Meta Stock Rises After Earnings Rise

Meta’s share price soared on Friday, adding hundreds of billions of dollars to the market value of the social media giant that owns Facebook, Instagram and WhatsApp.

The company said Thursday after the market closed that its latest quarterly profit more than tripled as it benefited from a rebound in digital ads. It also announced its first dividend and authorized an additional $50 billion in share buybacks.

Meta shares rose more than 20 percent on Friday, pushing them further into record territory. The company recently regained its trillion-dollar status and, due to its size, has a large influence on indexes such as the S&P 500, which gained about 1 percent. The tech-heavy Nasdaq composite rose even more, about 1.5 percent.

Friday’s rise added about $200 billion to Meta’s market value, about as much as the entire market capitalization of major multinational companies such as McDonald’s.

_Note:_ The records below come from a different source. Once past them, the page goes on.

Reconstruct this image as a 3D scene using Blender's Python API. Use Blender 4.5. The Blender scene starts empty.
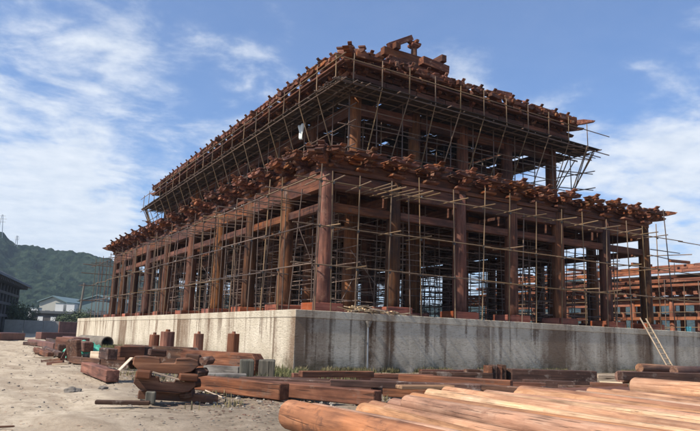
import bpy, bmesh, math, random
import numpy as np
from mathutils import Vector, Matrix, noise as mnoise
random.seed(7)
rnd = random.Random(11)
sc = bpy.context.scene
COL = sc.collection
R = math.radians
V = Vector

# ------------------------------------------------------------------ camera
CAM = V((-13.586, -27.666, 1.6)); FPX = 655.0
yaw, pitch, roll = R(30.54), R(10.53), R(1.98)
_f = V((math.cos(pitch)*math.sin(yaw), math.cos(pitch)*math.cos(yaw), math.sin(pitch)))
_r0 = V((math.cos(yaw), -math.sin(yaw), 0)); _u0 = _r0.cross(_f)
_r = _r0*math.cos(roll) + _u0*math.sin(roll); _u = -_r0*math.sin(roll) + _u0*math.cos(roll)
cam = bpy.data.objects.new('camera', bpy.data.cameras.new('camera')); COL.objects.link(cam)
cam.matrix_world = Matrix.Translation(CAM) @ Matrix((_r, _u, -_f)).transposed().to_4x4()
cam.data.sensor_width = 36; cam.data.lens = 36*FPX/700
cam.data.clip_start = 0.1; cam.data.clip_end = 20000
sc.camera = cam

# ------------------------------------------------------------------ sky, sun, exposure
SUN_AZ = math.atan2(-0.985, -0.045)      # direction towards the sun, from +Y clockwise: x=sin, y=cos
SUN_EL = R(47)
w = bpy.data.worlds.new('World'); sc.world = w; w.use_nodes = True
nt = w.node_tree; N = nt.nodes; L = nt.links
for n in list(N): N.remove(n)
def nn(t, nodes=None, **kw):
    n = (nodes or N).new(t)
    for k, v in kw.items(): setattr(n, k, v)
    return n
def math_(nodes, links, op, a, b=None, c=None, clamp=False):
    n = nodes.new('ShaderNodeMath'); n.operation = op; n.use_clamp = clamp
    for i, x in enumerate((a, b, c)):
        if x is None: continue
        if isinstance(x, (int, float)): n.inputs[i].default_value = x
        else: links.new(x, n.inputs[i])
    return n.outputs[0]
sky = nn('ShaderNodeTexSky', sky_type='NISHITA', sun_disc=False)
sky.sun_elevation = SUN_EL; sky.sun_rotation = SUN_AZ; sky.air_density = 1.0; sky.dust_density = 0.6; sky.ozone_density = 3.0
tc = nn('ShaderNodeTexCoord'); sep = nn('ShaderNodeSeparateXYZ'); L.new(tc.outputs['Generated'], sep.inputs[0])
zz = math_(N, L, 'ADD', math_(N, L, 'MAXIMUM', sep.outputs[2], 0.0), 0.16)
cx = math_(N, L, 'DIVIDE', sep.outputs[0], zz); cy = math_(N, L, 'DIVIDE', sep.outputs[1], zz)
comb = nn('ShaderNodeCombineXYZ'); L.new(cx, comb.inputs[0]); L.new(cy, comb.inputs[1])
mp = nn('ShaderNodeMapping'); L.new(comb.outputs[0], mp.inputs[0])
mp.inputs['Rotation'].default_value = (0, 0, R(25)); mp.inputs['Scale'].default_value = (1.15, 1.25, 1); mp.inputs['Location'].default_value = (3.1, 1.7, 0)
n1 = nn('ShaderNodeTexNoise'); L.new(mp.outputs[0], n1.inputs['Vector'])
n1.inputs['Scale'].default_value = 2.6; n1.inputs['Detail'].default_value = 9; n1.inputs['Roughness'].default_value = .58; n1.inputs['Distortion'].default_value = .5
n2 = nn('ShaderNodeTexNoise'); L.new(mp.outputs[0], n2.inputs['Vector'])
n2.inputs['Scale'].default_value = 7.5; n2.inputs['Detail'].default_value = 7; n2.inputs['Roughness'].default_value = .6
dens = math_(N, L, 'ADD', math_(N, L, 'MULTIPLY', n1.outputs[0], .72), math_(N, L, 'MULTIPLY', n2.outputs[0], .28))
def skydir(px, py):
    d = (_f*FPX + _r*(px-350) + _u*(215.5-py)); d.normalize(); return d
nrm = nn('ShaderNodeVectorMath', operation='NORMALIZE'); L.new(tc.outputs['Generated'], nrm.inputs[0])
# cloud banks: (px, py, angular radius in degrees, extra cover)
for px, py, rad, amt in ((60, 80, 11, .06), (180, 110, 12, .07), (45, 222, 9, .26), (-60, 210, 14, .12), (510, 95, 9, .13), (600, 190, 12, .07), (700, 250, 12, .15),
                         (450, 80, 5, .10), (640, 120, 10, .04), (300, 110, 10, .06), (240, 15, 12, -.10), (560, 10, 12, -.20), (380, 20, 9, -.12), (170, 190, 5, -.06), (20, 170, 5, -.06)):
    d = skydir(px, py); dt = nn('ShaderNodeVectorMath', operation='DOT_PRODUCT'); L.new(nrm.outputs[0], dt.inputs[0]); dt.inputs[1].default_value = d
    mr = nn('ShaderNodeMapRange', interpolation_type='SMOOTHSTEP'); L.new(dt.outputs['Value'], mr.inputs[0])
    mr.inputs[1].default_value = math.cos(R(rad)); mr.inputs[2].default_value = 1.0; mr.inputs[3].default_value = 0; mr.inputs[4].default_value = amt
    dens = math_(N, L, 'ADD', dens, mr.outputs[0])
lowb_ = nn('ShaderNodeMapRange', interpolation_type='SMOOTHSTEP'); L.new(sep.outputs[2], lowb_.inputs[0]); lowb_.inputs[1].default_value = .20; lowb_.inputs[2].default_value = .0; lowb_.inputs[3].default_value = 0; lowb_.inputs[4].default_value = .22
dens = math_(N, L, 'ADD', dens, lowb_.outputs[0])
cov = nn('ShaderNodeMapRange', interpolation_type='SMOOTHERSTEP'); L.new(dens, cov.inputs[0])
cov.inputs[1].default_value = .44; cov.inputs[2].default_value = .80; cov.inputs[3].default_value = 0.09; cov.inputs[4].default_value = .90
cshade = nn('ShaderNodeMapRange'); L.new(n2.outputs[0], cshade.inputs[0]); cshade.inputs[1].default_value = .3; cshade.inputs[2].default_value = .7
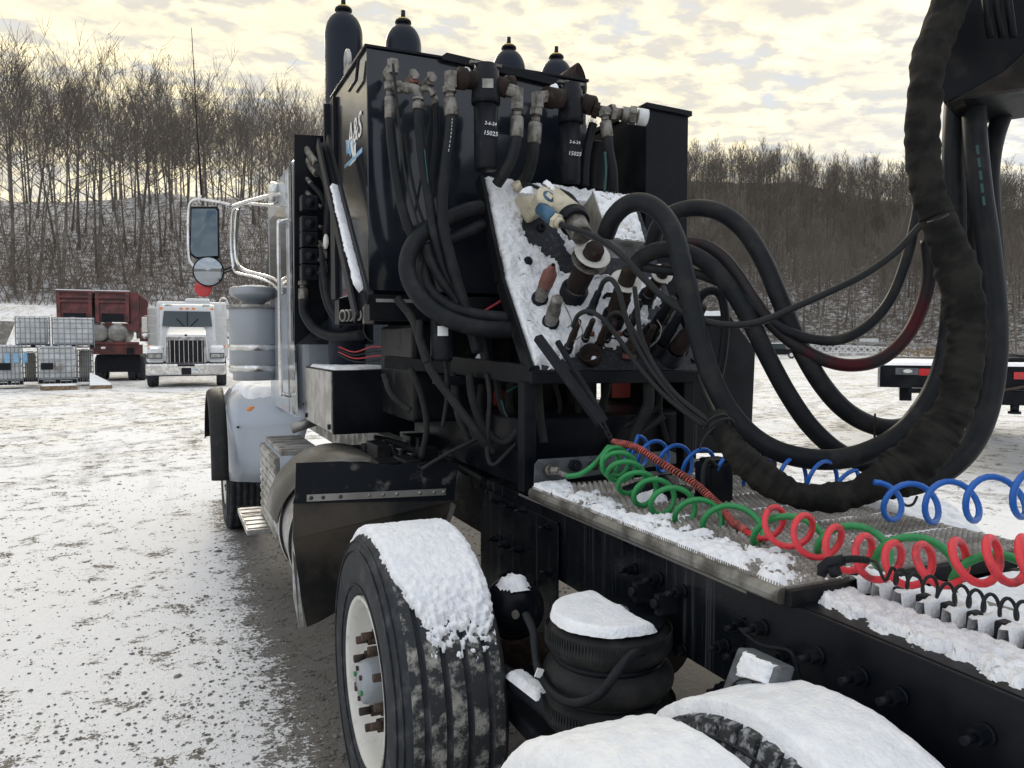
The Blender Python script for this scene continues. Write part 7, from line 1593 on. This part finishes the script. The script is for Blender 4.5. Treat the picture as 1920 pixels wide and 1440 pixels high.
snow_patch('trailer_snow', bilin(L3(tx(1664),0,tz(685)), L3(tx(2080),0,tz(685)), L3(tx(2080),3.4,tz(685)), L3(tx(1664),3.4,tz(685)), UP), 40, 60, .03, lambda u, v: box_mask(u, v, .02), None, 'snow lying on the flatbed deck', 5., fscale=3)
lump(L3(tx(1925), 1.6, tz(685)), .7, .5, .14, 8.).build('deck_load', M['castblack'], None, 'dark lump of gear lying on the flatbed at the right edge', 'load')
# --- far black car and lattice boom lying in the yard
L4 = LF(1462, 92, 0., base=0.02); k4 = F/92; car = empty('parked_car', L4.o, label='small black off road car far across the yard', cat='car')
def cpb(name, mt, a, b, top=1., bevel=.05):
    m = MB(); L4.hexa(m, a, b, top); return m.build(name, M[mt], car, bevel=bevel)
cpb('body', 'black', (-2.1,0,.45), (2.1,1.8,1.12)); cpb('cabin', 'glass', (-1.6,.08,1.121), (.75,1.72,1.72), .88); cpb('roof', 'black', (-1.45,.12,1.73), (.6,1.68,1.80))
for x in (-1.35, 1.35):
    m = MB(); m.lathe(L4(x,-.05,.42), L4.f, [(0,.0),(0,.25),(.02,.4),(.2,.42),(.24,0)], 20); m.build('wheel', M['tyre'], car); m = MB(); m.lathe(L4(x,-.08,.42), L4.f, [(0,0),(0,.22),(.02,.24)], 16); m.build('hub', M['rimw'], car)
cpb('bumper', 'castblack', (2.1,.1,.4), (2.25,1.7,.65), bevel=.02)
snow_patch('car_snow', bilin(L4(-1.4,.15,1.80), L4(.55,.15,1.80), L4(.55,1.65,1.80), L4(-1.4,1.65,1.80), UP), 10, 10, .06, lambda u, v: box_mask(u, v, .1), None, 'snow on the roof of the far black car', 5., fscale=3)
L5 = LF(1590, 96, .12, base=0.3); lb = empty('lattice_boom', L5.o, label='pale crane boom section lying on the snow across the yard', cat='crane boom')
m = MB(); x0, x1, h = -7.2, 5.8, 1.15
for y in (0, 1.1):
    for z in (.0, h): m.bar(L5(x0,y,.35+z), L5(x1,y,.35+z*.55), .10, .10)
m.build('boom_chord', M['white'], lb)
m = MB(); n = 18
for k in range(n):
    a = lerp(x0, x1, k/n); b = lerp(x0, x1, (k+1)/n); ha, hb_ = h*lerp(1,.55,k/n), h*lerp(1,.55,(k+1)/n)
    for y in (0, 1.1): m.bar(L5(a,y,.35), L5(b,y,.35+hb_), .06, .06); m.bar(L5(a,y,.35+ha), L5(b,y,.35), .06, .06)
m.build('boom_lacing', M['white'], lb)
for i, (xa, xb, za, zb_) in enumerate(((-6, 9, 1.9, 1.4), (-1, 11, 1.7, 1.05))):
    m = MB(); m.bar(L5(xa, 2+i, za), L5(xb, 2+i, zb_), .16, .2); m.build('long_pipe', M['aludirty'], None, ('long grey beam lying across behind the lattice boom', 'second long beam sloping down to the right behind the lattice boom')[i], 'beam')
m = MB(); L5.hexa(m, (.9,3,1.6), (3.2,4,2.15), .9); m.build('sheet_stack', M['plastic'], None, 'small pale crate standing beyond the lattice boom', 'crate')
mb = MB(); rb2 = random.Random(8)
for k in range(150):
    a = L5(rb2.uniform(3.5, 13), rb2.uniform(-3, 3), rb2.uniform(.1, .9)); d = V(rb2.uniform(-1,1), rb2.uniform(-1,1), rb2.uniform(-.25,.25)); mb.tube([a, a+d*rb2.uniform(.4,1.2)], rb2.uniform(.03,.09), 4, sm=False)
mb.build('brush_pile', M['wood'], None, 'pile of cut wood and brush beyond the trailer', None, kind='stuff')
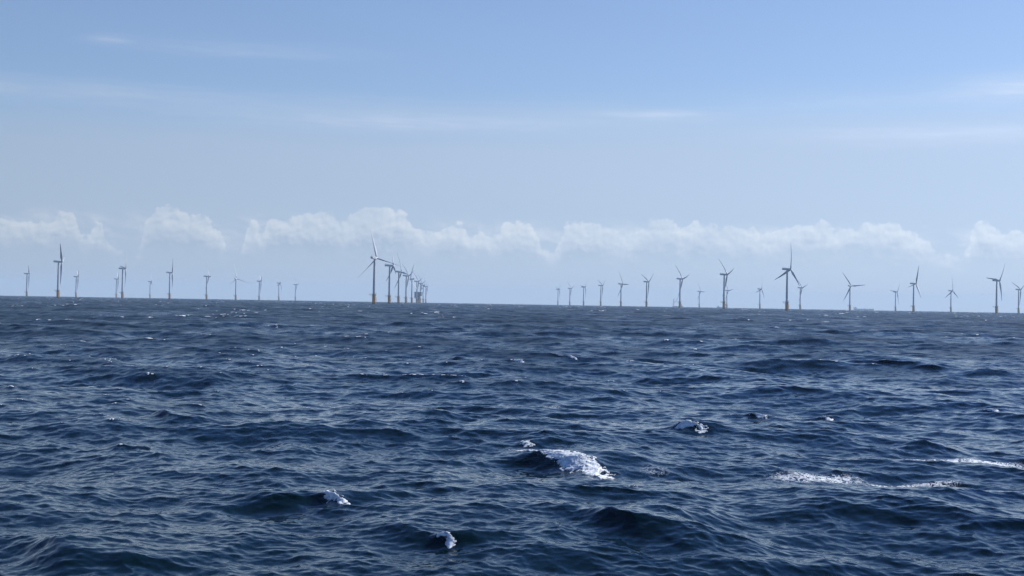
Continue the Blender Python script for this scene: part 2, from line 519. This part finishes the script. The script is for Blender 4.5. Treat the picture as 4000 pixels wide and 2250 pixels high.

Mark Zuckerberg, Meta’s chief executive, called 2023 a “year of efficiency,” in which the company cut costs, in part by laying off tens of thousands of workers.

“What’s not to like?” Truist Securities analysts wrote in a research report. They said cost-cutting measures were “paying off” in the form of higher profit margins.

Wells Fargo analysts said they considered Meta’s heavy investments in artificial intelligence to be “an offensive game.” They said Meta’s earnings were a “stark contrast” to those of its main rival Alphabet, Google’s parent company, which reported earnings that fell short of Wall Street expectations.

Goldman Sachs researchers said it was unclear whether Meta could maintain its momentum, but the company’s successful results were enough “to put previous questions about the platform’s strength behind us.”